8. The image processing method of claim 7, wherein one of the first input image and the second input image is an on-screen display (OSD) image; or one of the first input image and the second input image is a main picture for picture-in-picture (PIP) display, and the other of the first input image and the second input image is a sub-picture for PIP display.

9. The image processing method of claim 1, wherein the first input image is a still picture, a frame of a video stream, or an on-screen display (OSD) image.

10. An image processing apparatus, comprising:

a first splitting module, arranged for deriving a plurality of first data portions from an original data of a first input image, wherein the first data portions correspond to a plurality of partial image areas within the first input image respectively;

a plurality of first scaling circuits, coupled to the first splitting module, the first scaling circuits arranged for performing a plurality of scaling operations upon the first data portions respectively, and accordingly generating a plurality of first processed data portions; and

a plurality of output circuits, coupled to the first scaling circuits respectively, the output circuits arranged for outputting a plurality of display data portions through a plurality of channels respectively, wherein the display data portions are derived from at least the first processed data portions respectively.

11. The image processing apparatus of claim 10, wherein every two adjacent partial image areas of the partial image areas within the first input image are overlapped with each other.

12. The image processing apparatus of claim 11, wherein each of the scaling operations performed by the first scaling circuits is a scaling operation with multi-tap filtering.

13. The image processing apparatus of claim 12, wherein the first scaling circuits set a plurality of predetermined initial phases corresponding to the channels respectively, and perform the scaling operations upon the first data portions according to the predetermined initial phases respectively.

14. The image processing apparatus of claim 10, wherein the partial image areas are arranged in a horizontal direction of the first input image.

15. The image processing apparatus of claim 10, wherein the partial image areas are arranged in a vertical direction of the first input image.

16. The image processing apparatus of claim 10, further comprising:

a second splitting module, arranged for deriving a plurality of second data portions from an original data of a second input image, wherein the second data portions correspond to a plurality of partial image areas within the second input image respectively;

a plurality of second scaling circuits, coupled to the second splitting module, the second scaling circuits arranged for performing a plurality of scaling operations upon the second data portions respectively, and accordingly generating a plurality of second processed data portions;

wherein the output circuits are further coupled to the second scaling circuits respectively, and arranged for generating the display data portions by mixing the first processed data portions with the second processed data portions respectively, and outputting the display data portions through the channels respectively.

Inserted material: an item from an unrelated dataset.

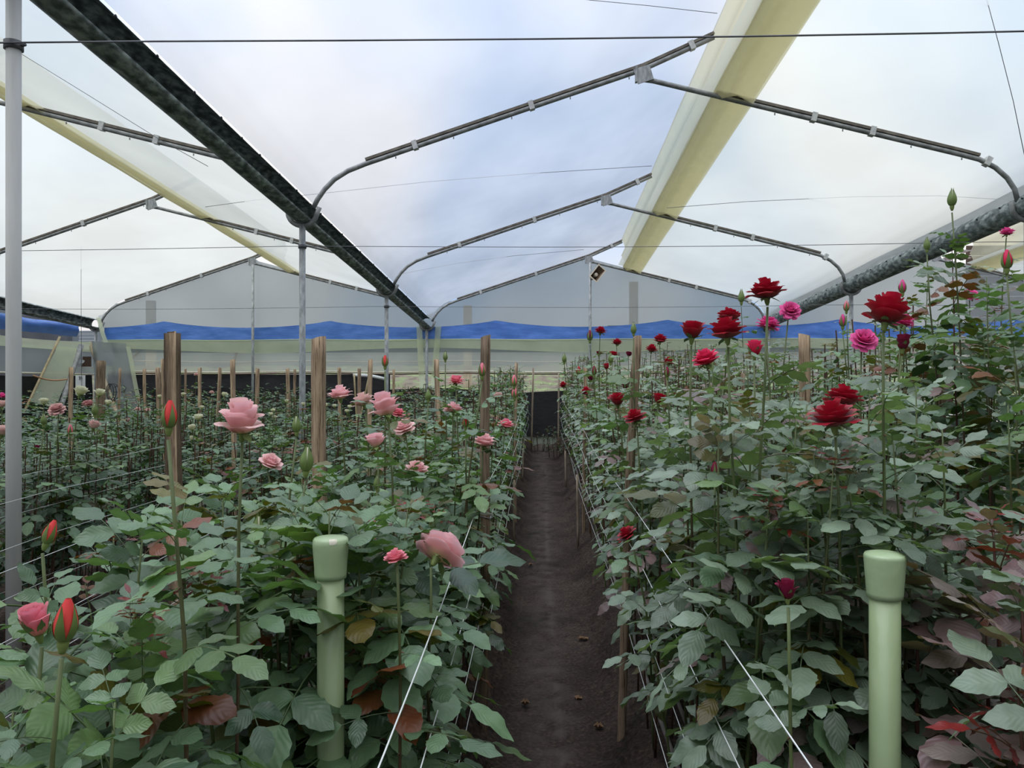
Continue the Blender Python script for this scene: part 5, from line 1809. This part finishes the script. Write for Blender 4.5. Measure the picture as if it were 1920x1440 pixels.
LAB = {'L1': ('leafy flowerless cane in the pink rose bed beside the path', 'leafy canes of the pink bed'), 'R1': ('leafy flowerless cane with grey-green leaves in the red rose bed', 'leafy canes of the red bed'),
       'R2': ('leafy flowerless cane in the tall bed behind the red roses', 'leafy canes of the tall bed'), 'L2': ('low leafy flowerless cane in the second bed past the pink roses', 'leafy canes of the second bed')}
zones = [('L1', 1.0, 4.3, 58), ('R1', 1.02, 4.3, 54), ('R2', 1.9, 4.6, 28), ('L2', 2.6, 5.0, 12)]
for bed, ya, yb, cnt in zones:
    x0, x1 = BEDS[bed]
    for k in range(cnt):
        rng = random.Random(900 + k * 13 + ord(bed[1]) + ord(bed[0]))
        by = ya + (yb - ya) * ((k + rng.random() * 0.6) / cnt) ** 1.15
        bx = lerp(x0 + 0.03, x1 - 0.03, ((k * 0.618) % 1.0))
        pu, pv, pt = proj(Vector((bx, by, 1.0)))
        for (gu, gt) in ((620, 1.60), (1659, 1.45)):
            if pt < gt + 0.10 and abs(pu - gu) < 200:
                by += gt + 0.12 - pt + 0.12 * rng.random()
        h = clear_top(bx, by, height(bed, by, rng))
        base = Vector((bx, by, soil_z(bx, by) - 0.02))
        top = base + Vector((rng.uniform(-0.07, 0.07), rng.uniform(-0.06, 0.06), h))
        shoot = rng.random() < 0.16
        lk = (1.34 if bed == 'L1' else 1.16) if by < 1.9 else (1.12 if by < 2.6 else 1.0)
        root, path = build_plant(base, top, bed, rng, True, max(0.20, h * 0.22), 0.012 if not shoot else 0.04, lk * (1.0 if bed[0] == 'L' else 0.92), 'brown' if rng.random() < 0.6 else 'green', 0.044, False, 0.0045, 'shoot' if shoot else None)
        lab = by_neighbour(bed, bx, by, 'red tipped cane' if shoot else 'leafy flowerless cane')
        tag(root, lab or (LAB[bed][0] if not shoot else 'cane tipped with red young leaves' + LAB[bed][0][LAB[bed][0].index(' in the'):]), 'rose plant', LAB[bed][1])
        n_plants += 1
# plum coloured young canes low at the corner, and a few special tips
for (u, v, t, nm, pal, st, tip) in ((1862, 985, 1.52, 'thick red cane with a crown of scarlet young leaves at the corner', 'P', 'red', 'shoot'), (1800, 1105, 1.62, 'mauve leaved cane close behind the green pole', 'P', 'red', None),
                                    (1715, 1140, 1.58, 'mauve leaved cane touching the green pole', 'P', 'red', None), (1850, 1190, 1.55, 'low mauve leaved cane under the scarlet crown', 'P', 'red', None),
                                    (1912, 1105, 1.36, 'mauve leaved cane at the picture edge', 'P', 'red', None), (1908, 1290, 1.24, 'lowest mauve leaved cane at the bottom edge', 'P', 'red', 'shoot'),
                                    (1600, 1160, 1.68, 'single mauve leaved cane on the bud side of the green pole', 'P', 'red', None), (1785, 470, 3.0, 'tall reddish cane with olive leaves reaching the gutter', 'R2', 'red', None),
                                    (1850, 520, 2.8, 'tall leafy cane below the pink edge rose', 'R2', 'brown', None), (1700, 560, 3.2, 'leafy cane rising behind the large pointed red rose', 'R2', 'brown', None),
                                    (1900, 640, 2.5, 'big leaved cane at the picture edge beside the red bed', 'R2', 'brown', None), (1890, 760, 2.3, 'second big leaved cane at the edge, lower', 'R2', 'brown', None),
                                    (1865, 610, 3.1, 'cane with olive leaves near the picture edge', 'R2', 'red', None), (1740, 520, 3.4, 'olive leaved cane between salmon bud and tallest cane', 'R2', 'brown', None)):
    rng = random.Random(int(u + v))
    top = px(u, v, t)
    if pal == 'P':
        bx = min(top.x, 0.98); by = top.y
    else:
        bx, by = top.x, top.y
    base = Vector((bx, by, soil_z(bx, by) - 0.02))
    root, path = build_plant(base, top, pal, rng, True, (top.z - base.z) * 0.4, 0.03, 1.28 if pal == 'P' else 1.0, st, 0.042 if pal == 'P' else 0.050, False, 0.006 if pal == 'P' else 0.0045, tip)
    tag(root, nm, 'rose plant', 'mauve leaved canes' if pal == 'P' else 'leafy canes of the tall bed at the edge')
    n_plants += 1

# ---- bushes farther along the beds


def bush_mesh(pal, h, rng, canes=7, wx=0.62, wy=0.50, n=4, size=0.95, step=0.075):
    fol, st = MB(), MB()
    for c in range(canes):
        bx = lerp(-wx / 2, wx / 2, (c + 0.5) / canes) + rng.uniform(-0.05, 0.05)
        by = rng.uniform(-wy / 2, wy / 2)
        hh = h * rng.uniform(0.78, 1.05)
        base = Vector((bx * 0.8, by * 0.8, 0)); top = Vector((bx, by, hh))
        path = stem_path(base, top, rng, 5)
        st.tube(path, 0.0042, 4, False, STEMC['brown'])
        az = rng.uniform(0, 6)
        s = hh - 0.02
        while s > 0.22 * hh:
            p = along(path, s / hh)
            rel = hh - s
            sc = size * (0.6 + 0.4 * sm(0, 0.15, rel)) * rng.uniform(0.85, 1.15)
            el = math.radians(lerp(35, -4, sm(0, 0.5, rel)) + rng.uniform(-14, 14))
            kind = pick(pal, rng)
            f = Vector((math.cos(az) * math.cos(el), math.sin(az) * math.cos(el), math.sin(el)))
            up = Vector((-math.cos(az) * math.sin(el), -math.sin(az) * math.sin(el), math.cos(el)))
            compound(fol, p, f, up, sc, kind, rng, n, 1, 0, 2, False)
            az += 2.4
            s -= step * rng.uniform(0.8, 1.2)
    return fol, st


PROTO = {}
for bed, pal, h0 in (('L1', 'L1', 1.2), ('L2', 'L2', 1.1), ('L3', 'L3', 1.12), ('R1', 'R1', 1.45), ('R2', 'R2', 1.65)):
    PROTO[bed] = []
    for k in range(6):
        rng = random.Random(300 + k + ord(bed[0]) * 3 + ord(bed[1]))
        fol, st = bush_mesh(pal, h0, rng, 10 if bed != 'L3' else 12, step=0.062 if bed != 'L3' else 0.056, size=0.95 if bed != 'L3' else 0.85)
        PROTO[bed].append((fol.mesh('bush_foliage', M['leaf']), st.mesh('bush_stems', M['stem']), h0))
ORD = ['first', 'second', 'third', 'fourth', 'fifth', 'sixth', 'seventh', 'eighth', 'ninth', 'tenth', 'eleventh', 'twelfth', 'thirteenth', 'fourteenth', 'fifteenth', 'sixteenth', 'seventeenth', 'eighteenth',
       'nineteenth', 'twentieth', 'twenty-first', 'twenty-second', 'twenty-third', 'twenty-fourth', 'twenty-fifth', 'twenty-sixth', 'twenty-seventh', 'twenty-eighth']
BLAB = {'L1': 'leafy bush along the pink bed, counting from its near end', 'L2': 'leafy bush of the second bed past the pink roses, counting away', 'L3': 'dark bush of the white rose hedge, counting from the wide grey post',
        'R1': 'grey-green bush along the red bed past its leaning post, counting away', 'R2': 'tall leafy bush of the bed behind the red roses, counting away'}
for bed, ya, yb, st_ in (('L1', 4.4, 15.0, 0.46), ('R1', 4.4, 15.0, 0.46), ('R2', 4.6, 13.0, 0.46), ('L2', 4.6, 14.5, 0.55), ('L3', 2.9, 10.5, 0.45)):
    x0, x1 = BEDS[bed]
    yy = ya
    k = 0
    while yy < yb:
        rng = random.Random(5000 + k * 3 + ord(bed[0]) + ord(bed[1]))
        fm, sm_, h0 = PROTO[bed][rng.randrange(6)]
        bx = 0.5 * (x0 + x1) + rng.uniform(-0.03, 0.03)
        h = height(bed, yy, rng) * 1.0
        if bed in ('L1', 'L2'):
            h = min(h, clear_top(bx, yy, h) + 0.06)
        root = empty('rose_bush', (bx, yy, soil_z(bx, yy) - 0.02))
        root.rotation_euler = (0, 0, rng.choice((0, PI)) + rng.uniform(-0.3, 0.3))
        kz = max(0.35, h / h0)
        root.scale = (1.0, 1.0, 0.5 + 0.5 * kz if False else kz)
        o = obj('foliage', fm, root); o['kind'] = 'stuff'
        obj('stems', sm_, root)
        tag(root, ORD[k] + ' ' + BLAB[bed], 'rose bush', {'L1': 'far bushes of the pink bed', 'R1': 'far bushes of the red bed', 'R2': 'far bushes of the tall bed', 'L2': 'bushes of the second bed', 'L3': 'bushes of the white bed'}[bed])
        n_plants += 1
        yy += st_ * rng.uniform(0.9, 1.1)
        k += 1

# the remaining beds, too far or too hidden to count: one object
mass = MB()
mstem = MB()
protos = []
for k in range(4):
    rng = random.Random(700 + k)
    protos.append(bush_mesh('L3' if k < 2 else 'L2', 1.12, rng, 6, step=0.10, n=3, size=1.05))
protosR = [bush_mesh('R2', 1.6, random.Random(800 + k), 6, step=0.10, n=3, size=1.05) for k in range(2)]
for bed in ('L4', 'L5', 'L6', 'L7', 'R3', 'R4'):
    x0, x1 = BEDS[bed]
    yy = {'L4': 3.6, 'L5': 5.0, 'L6': 6.0, 'L7': 7.0, 'R3': 3.5, 'R4': 5.0}[bed]
    while yy < 15.0:
        rng = random.Random(int(yy * 100) + ord(bed[1]) * 7)
        fol, st = rng.choice(protosR if bed[0] == 'R' else protos)
        hh = height(bed, yy, rng)
        kz = hh / (1.6 if bed[0] == 'R' else 1.12)
        mat_ = Matrix.Translation((0.5 * (x0 + x1), yy, soil_z(0.5 * (x0 + x1), yy))) @ Matrix.Rotation(rng.choice((0, PI)) + rng.uniform(-0.3, 0.3), 4, 'Z') @ Matrix.Diagonal((1, 1, kz, 1))
        mass.join(fol, mat_)
        yy += 0.55
# the bush at the end of the path
tag(obj('rose_foliage', mass.mesh('rose_foliage', M['leaf'])), 'massed leaves of the more distant rose beds', 'foliage', None, 'stuff')

for (u, v, t, hh, wd, nm) in ((1046, 848, 13.4, 0.62, 0.42, 'rounded green shrub at the end of the path'), (1017, 848, 14.6, 0.34, 0.36, 'low dark weed clump before the grey sheet at the path end')):
    rng = random.Random(u)
    p = px(u, v, t)
    fol, st = bush_mesh('L2', hh, rng, 9, wd, wd, 3, 0.55, 0.045)
    root = empty('shrub', (p.x, p.y, soil_z(p.x, p.y)))
    o = obj('foliage', fol.mesh('shrub_foliage', M['leaf']), root); o['kind'] = 'stuff'
    obj('stems', st.mesh('shrub_stems', M['stem']), root)
    tag(root, nm, 'shrub')
print('PLANTS', n_plants, 'OBJECTS', len(bpy.data.objects))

17. The image processing apparatus of claim 16, wherein one of the first input image and the second input image is an on-screen display (OSD) image; or one of the first input image and the second input image is a main picture for picture-in-picture (PIP) display, and the other of the first input image and the second input image is a sub-picture for PIP display.

18. The image processing apparatus of claim 10, wherein the first input image is a still picture, a frame of a video stream, or an on-screen display (OSD) image.

19. The image processing apparatus of claim 10, wherein the first splitting module, the first scaling circuits, and the output circuits are integrated in a single chip.

20. The image processing apparatus of claim 10, wherein the first splitting module includes a plurality of splitting circuits arranged for generating the first data portions respectively; the splitting circuits are disposed in a plurality of chips respectively, the first scaling circuits are disposed in the chips respectively, and the output circuits are disposed in the chips respectively.